Exercise goal
Copy exactly, and only, the lines below from the first through the one containing "rng = np.random.default_rng(11)", both included; pictures are omitted.

Information provided
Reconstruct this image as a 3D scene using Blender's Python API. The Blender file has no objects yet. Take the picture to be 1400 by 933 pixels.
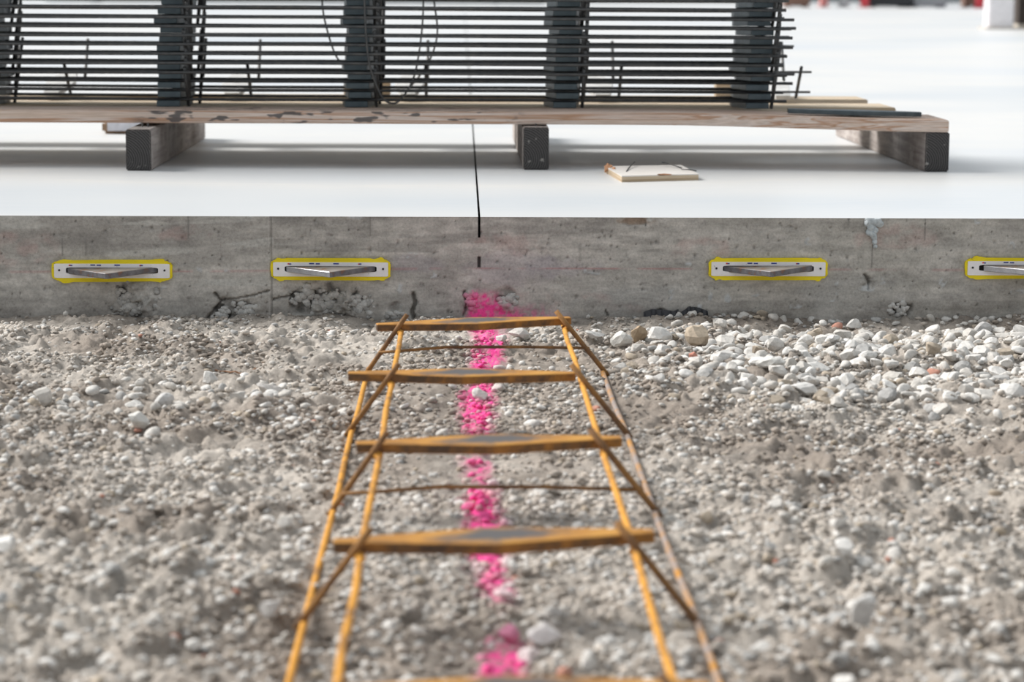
import bpy, bmesh, math, random
import numpy as np
from mathutils import Vector, Matrix, Euler

S = bpy.context.scene
COL = S.collection
random.seed(4)
rng = np.random.default_rng(11)

# ------------------------------------------------------------------ camera
cam_d = bpy.data.cameras.new('camera')
cam = bpy.data.objects.new('camera', cam_d); COL.objects.link(cam)
cam_d.sensor_width = 36.0
cam_d.lens = 3138.0 * 36.0 / 1400.0
cam_d.clip_start = 0.05; cam_d.clip_end = 300
yaw, pitch, roll = math.radians(1.2628), math.radians(8.8127), math.radians(0.3)
f = Vector((math.sin(yaw)*math.cos(pitch), math.cos(yaw)*math.cos(pitch), -math.sin(pitch)))
r0 = Vector((math.cos(yaw), -math.sin(yaw), 0)); u0 = r0.cross(f)
r = math.cos(roll)*r0 + math.sin(roll)*u0
u = math.cos(roll)*u0 - math.sin(roll)*r0
M = Matrix((r, u, -f)).transposed().to_4x4(); M.translation = Vector((0, 0, 0.490))
cam.matrix_world = M
cam_d.dof.use_dof = True
cam_d.dof.focus_distance = 3.36
cam_d.dof.aperture_fstop = 7.2
cam_d.dof.aperture_blades = 9
S.camera = cam

# ------------------------------------------------------------------ world, sun, exposure
W = bpy.data.worlds.new('overcast_sky'); S.world = W; W.use_nodes = True
bg = W.node_tree.nodes['Background']
bg.inputs['Color'].default_value = (0.90, 0.955, 1.0, 1)
bg.inputs['Strength'].default_value = 0.47
sun_d = bpy.data.lights.new('sun', 'SUN'); sun = bpy.data.objects.new('sun', sun_d); COL.objects.link(sun)
sun_d.energy = 3.9; sun_d.angle = math.radians(30); sun_d.color = (1.0, 0.965, 0.92)
sun_dir = Vector((0.92, -0.38, -0.85)).normalized()          # from the left and behind
sun.rotation_euler = sun_dir.to_track_quat('-Z', 'Y').to_euler()
vs = S.view_settings
S.display_settings.display_device = 'sRGB'
vs.view_transform = 'Standard'; vs.look = 'None'; vs.gamma = 1.0; vs.use_curve_mapping = False
vs.exposure = 0.42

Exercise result
Reconstruct this image as a 3D scene using Blender's Python API. The Blender file has no objects yet. Take the picture to be 1400 by 933 pixels.
import bpy, bmesh, math, random
import numpy as np
from mathutils import Vector, Matrix, Euler

S = bpy.context.scene
COL = S.collection
random.seed(4)
rng = np.random.default_rng(11)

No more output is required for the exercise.